◆ **PROBLEM STATEMENT**: Retype all of the data. Every line must match exactly.

◆ **DATA LINES**:
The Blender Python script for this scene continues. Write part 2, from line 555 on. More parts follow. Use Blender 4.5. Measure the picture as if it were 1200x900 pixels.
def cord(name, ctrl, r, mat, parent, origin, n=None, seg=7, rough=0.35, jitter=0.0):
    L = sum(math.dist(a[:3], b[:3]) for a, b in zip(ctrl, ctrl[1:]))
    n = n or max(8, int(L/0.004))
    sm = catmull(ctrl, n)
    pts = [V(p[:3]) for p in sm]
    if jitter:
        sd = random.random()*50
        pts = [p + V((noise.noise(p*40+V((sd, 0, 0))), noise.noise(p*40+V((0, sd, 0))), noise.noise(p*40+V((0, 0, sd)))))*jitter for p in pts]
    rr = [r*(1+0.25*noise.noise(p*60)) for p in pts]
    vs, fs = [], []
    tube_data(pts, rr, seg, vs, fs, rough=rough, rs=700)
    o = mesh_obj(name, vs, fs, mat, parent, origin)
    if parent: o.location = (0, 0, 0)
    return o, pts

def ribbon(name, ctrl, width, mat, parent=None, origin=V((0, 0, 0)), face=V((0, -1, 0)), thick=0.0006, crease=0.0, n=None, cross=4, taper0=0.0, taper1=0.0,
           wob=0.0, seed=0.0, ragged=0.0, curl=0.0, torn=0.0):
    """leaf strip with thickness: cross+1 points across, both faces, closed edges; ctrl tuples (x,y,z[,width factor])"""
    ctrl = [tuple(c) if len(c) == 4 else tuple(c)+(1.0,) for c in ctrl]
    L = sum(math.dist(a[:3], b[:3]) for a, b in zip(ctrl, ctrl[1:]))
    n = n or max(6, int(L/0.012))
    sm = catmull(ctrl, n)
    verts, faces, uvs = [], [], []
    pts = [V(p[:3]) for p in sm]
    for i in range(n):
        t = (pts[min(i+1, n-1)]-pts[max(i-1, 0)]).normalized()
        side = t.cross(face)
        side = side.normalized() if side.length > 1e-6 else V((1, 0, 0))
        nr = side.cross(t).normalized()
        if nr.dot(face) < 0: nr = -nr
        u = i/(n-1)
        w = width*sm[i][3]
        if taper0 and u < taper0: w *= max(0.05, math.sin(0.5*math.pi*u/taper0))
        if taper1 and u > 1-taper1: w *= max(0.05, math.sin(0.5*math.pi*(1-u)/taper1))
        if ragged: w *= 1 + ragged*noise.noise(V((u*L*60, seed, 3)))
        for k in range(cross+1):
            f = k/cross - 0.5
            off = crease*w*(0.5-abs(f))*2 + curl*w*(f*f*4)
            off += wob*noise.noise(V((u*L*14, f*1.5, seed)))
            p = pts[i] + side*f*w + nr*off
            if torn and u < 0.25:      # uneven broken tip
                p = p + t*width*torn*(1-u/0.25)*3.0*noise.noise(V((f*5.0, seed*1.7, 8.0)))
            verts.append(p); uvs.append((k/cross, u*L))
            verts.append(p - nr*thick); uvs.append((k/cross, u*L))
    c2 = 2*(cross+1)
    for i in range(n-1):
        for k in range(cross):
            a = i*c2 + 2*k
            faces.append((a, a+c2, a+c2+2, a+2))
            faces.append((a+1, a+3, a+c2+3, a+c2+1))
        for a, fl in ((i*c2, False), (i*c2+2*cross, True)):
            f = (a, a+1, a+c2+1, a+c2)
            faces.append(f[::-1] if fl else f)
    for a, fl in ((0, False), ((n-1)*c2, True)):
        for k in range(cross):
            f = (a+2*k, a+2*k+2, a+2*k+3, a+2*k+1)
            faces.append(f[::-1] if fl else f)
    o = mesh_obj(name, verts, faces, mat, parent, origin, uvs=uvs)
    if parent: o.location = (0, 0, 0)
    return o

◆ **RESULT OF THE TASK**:
The Blender Python script for this scene continues. Write part 2, from line 555 on. More parts follow. Use Blender 4.5. Measure the picture as if it were 1200x900 pixels.
def cord(name, ctrl, r, mat, parent, origin, n=None, seg=7, rough=0.35, jitter=0.0):
    L = sum(math.dist(a[:3], b[:3]) for a, b in zip(ctrl, ctrl[1:]))
    n = n or max(8, int(L/0.004))
    sm = catmull(ctrl, n)
    pts = [V(p[:3]) for p in sm]
    if jitter:
        sd = random.random()*50
        pts = [p + V((noise.noise(p*40+V((sd, 0, 0))), noise.noise(p*40+V((0, sd, 0))), noise.noise(p*40+V((0, 0, sd)))))*jitter for p in pts]
    rr = [r*(1+0.25*noise.noise(p*60)) for p in pts]
    vs, fs = [], []
    tube_data(pts, rr, seg, vs, fs, rough=rough, rs=700)
    o = mesh_obj(name, vs, fs, mat, parent, origin)
    if parent: o.location = (0, 0, 0)
    return o, pts

def ribbon(name, ctrl, width, mat, parent=None, origin=V((0, 0, 0)), face=V((0, -1, 0)), thick=0.0006, crease=0.0, n=None, cross=4, taper0=0.0, taper1=0.0,
           wob=0.0, seed=0.0, ragged=0.0, curl=0.0, torn=0.0):
    """leaf strip with thickness: cross+1 points across, both faces, closed edges; ctrl tuples (x,y,z[,width factor])"""
    ctrl = [tuple(c) if len(c) == 4 else tuple(c)+(1.0,) for c in ctrl]
    L = sum(math.dist(a[:3], b[:3]) for a, b in zip(ctrl, ctrl[1:]))
    n = n or max(6, int(L/0.012))
    sm = catmull(ctrl, n)
    verts, faces, uvs = [], [], []
    pts = [V(p[:3]) for p in sm]
    for i in range(n):
        t = (pts[min(i+1, n-1)]-pts[max(i-1, 0)]).normalized()
        side = t.cross(face)
        side = side.normalized() if side.length > 1e-6 else V((1, 0, 0))
        nr = side.cross(t).normalized()
        if nr.dot(face) < 0: nr = -nr
        u = i/(n-1)
        w = width*sm[i][3]
        if taper0 and u < taper0: w *= max(0.05, math.sin(0.5*math.pi*u/taper0))
        if taper1 and u > 1-taper1: w *= max(0.05, math.sin(0.5*math.pi*(1-u)/taper1))
        if ragged: w *= 1 + ragged*noise.noise(V((u*L*60, seed, 3)))
        for k in range(cross+1):
            f = k/cross - 0.5
            off = crease*w*(0.5-abs(f))*2 + curl*w*(f*f*4)
            off += wob*noise.noise(V((u*L*14, f*1.5, seed)))
            p = pts[i] + side*f*w + nr*off
            if torn and u < 0.25:      # uneven broken tip
                p = p + t*width*torn*(1-u/0.25)*3.0*noise.noise(V((f*5.0, seed*1.7, 8.0)))
            verts.append(p); uvs.append((k/cross, u*L))
            verts.append(p - nr*thick); uvs.append((k/cross, u*L))
    c2 = 2*(cross+1)
    for i in range(n-1):
        for k in range(cross):
            a = i*c2 + 2*k
            faces.append((a, a+c2, a+c2+2, a+2))
            faces.append((a+1, a+3, a+c2+3, a+c2+1))
        for a, fl in ((i*c2, False), (i*c2+2*cross, True)):
            f = (a, a+1, a+c2+1, a+c2)
            faces.append(f[::-1] if fl else f)
    for a, fl in ((0, False), ((n-1)*c2, True)):
        for k in range(cross):
            f = (a+2*k, a+2*k+2, a+2*k+3, a+2*k+1)
            faces.append(f[::-1] if fl else f)
    o = mesh_obj(name, verts, faces, mat, parent, origin, uvs=uvs)
    if parent: o.location = (0, 0, 0)
    return o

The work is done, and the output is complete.